Auction bids show 'how much interest still in Jack the Ripper'
A rare piece of policing memorabilia linked to one of criminal history’s most infamous killers has gone under the auctioneer’s hammer.
A “unique” card from Jack the Ripper warning of two murders has sold for close on £30,000.
The ink-written missive was sent to Ealing police station on October 29, 1888, just 11 days before Mary Jane Kelly – the fifth and last of the serial killer’s suspected victims – was disembowelled.
It is believed to have stayed in police files until 1966 when it was gifted to a Metropolitan Police Service constable as a retirement memento.
The officer’s widow approached Grand Auctions Ltd, in Folkestone, Kent, with the letter, and more than half a century on it greatly exceeded its £600 to £900 estimate – fetching £22,000 at auction on Monday (April 30). Including the auction premium, the bidder will end up paying just short of £30,000.

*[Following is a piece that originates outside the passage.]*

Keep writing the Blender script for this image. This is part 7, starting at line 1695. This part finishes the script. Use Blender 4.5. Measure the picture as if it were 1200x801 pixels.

With an estimated 40 bids though a confidential platform, a British private collector took the ‘prize’ from an American for an item which auctioneer Jonathan Riley said proves “how much interest there still is” in the Ripper.
In 43 chilling words the author more than hints at his gruesome killing record, warning on the card: “Beware there is two women I want here they are bastards, and I mean to have them my knife is still in good order it is a student’s knife and I hope you liked the kidney. I am Jack the Ripper.”
The kidney mentioned in the card refers to another Ripper letter, in which the writer states he fried and ate the kidney of one of his victims.
Ironically, the first two letters published in the Ripper’s name were actually written by a journalist to boost publicity.
Of its Ealing treasure trove, the auctioneers stated that its most unusual aspect is its rarity as “no such card with police provenance has been offered for sale at auction”, adding: “It is a unique Ripper item for sale, and no one can prove it is the Ripper himself, but equally no one can prove it is not.”